With low gas prices and stagnant load growth keeping market prices down, nuclear plants, with their relatively high fixed costs, are finding it difficult to compete. Five reactors were shut down in 2013 and 2014, the Post notes, while Exelon just announced plans to shutter two major plants after efforts to win legislative support in Illinois failed.
“Our analysis continues to show that instead of continuing to run all the time, there will be parts of the year where Diablo will not be needed,” PG&E CEO Tony Earley, said Tuesday, according to SF Gate. "At a plant like Diablo, with large fixed costs, if you effectively only run the plant half the time, you’ve doubled the cost.”
In California, however, the debate focused on more than economics, with many critics highlighting safety concerns at Diablo. While PG&E has always maintained the plant is safe to operate, some green groups have called for its closure following the tsunami-induced meltdown of the Fukushima Daiichi nuclear plant in 2011.
Those calls have opened a divide in the environmental community, with others arguing that the environmental benefits of the plant's carbon-free generation mean its life should be extended beyond the 2020s.
By agreeing to replace the nuclear generation with greenhouse gas-free resources, PG&E is taking aim at the concerns of both camps. Under the terms of the deal, PG&E is committing to source 55% of its power from renewables by 2031, outpacing the 50%-by-2030 renewable energy mandate in place in California.
Erich Pica, president of Friends of the Earth, a party to the deal, called it a historic agreement.
"It sets a date for the certain end of nuclear power in California and assures replacement with clean, safe, cost-competitive, renewable energy, energy efficiency and energy storage," he said in a statement. "It lays out an effective roadmap for a nuclear phase-out in the world's sixth largest economy, while assuring a green energy replacement plan to make California a global leader in fighting climate change."
Under the deal, PG&E will submit a detailed proposal to the CPUC to approve its transition away from nuclear power. If approved, PG&E would promise to obtain 2,000 gross GWh from efficiency by January 2025 and issue requests for offers for 2,000 GWh per year of greenhouse gas-free energy resources or efficiency by 2020.

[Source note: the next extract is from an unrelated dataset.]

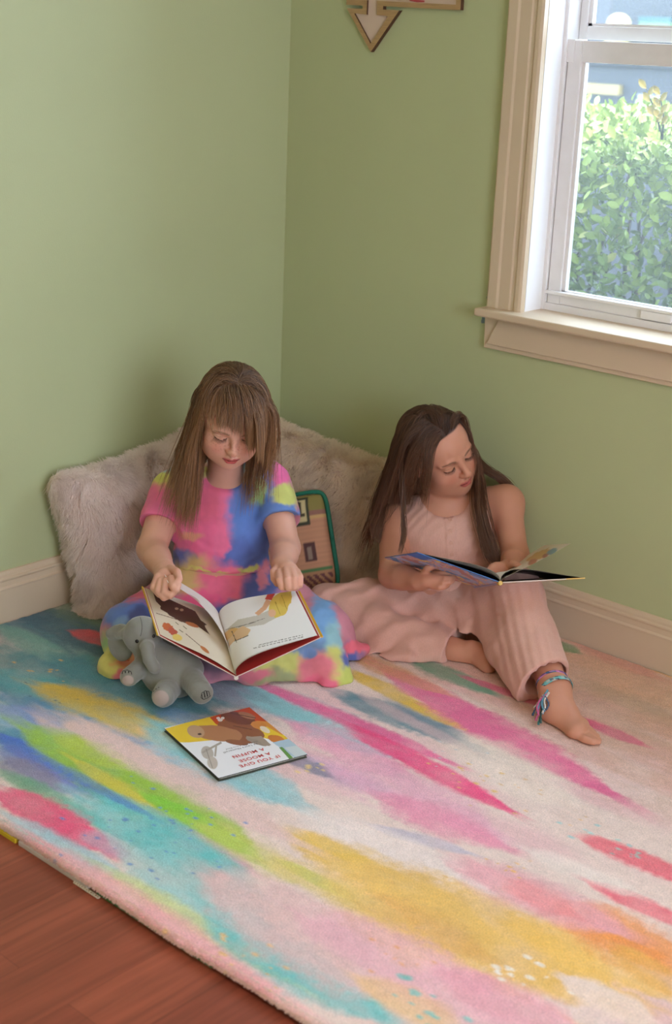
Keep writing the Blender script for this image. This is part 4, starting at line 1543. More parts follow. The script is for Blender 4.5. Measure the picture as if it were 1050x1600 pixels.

Because Diablo Canyon provides baseload energy, the proposal recognizes that retiring the plant could create the need for some renewable energy curtailment and new challenges around system ramping and grid integration. To address these, the parties to the deal say they will "strongly support" efforts at the CPUC to support the development of carbon-free energy storage resources, including pumped hydro and utility-owned storage.
While the details of the closure and resource replacements will be worked out in the coming years, the framework for Diablo Canyon's retirement could provide a model for other jurisdictions facing nuclear closures. In May, an official from the Nuclear Energy Institute said as many as 20 plants could be at risk for retirement nationwide, which could put pressure on state efforts to comply with the Clean Power Plan if they are replaced with fossil generation.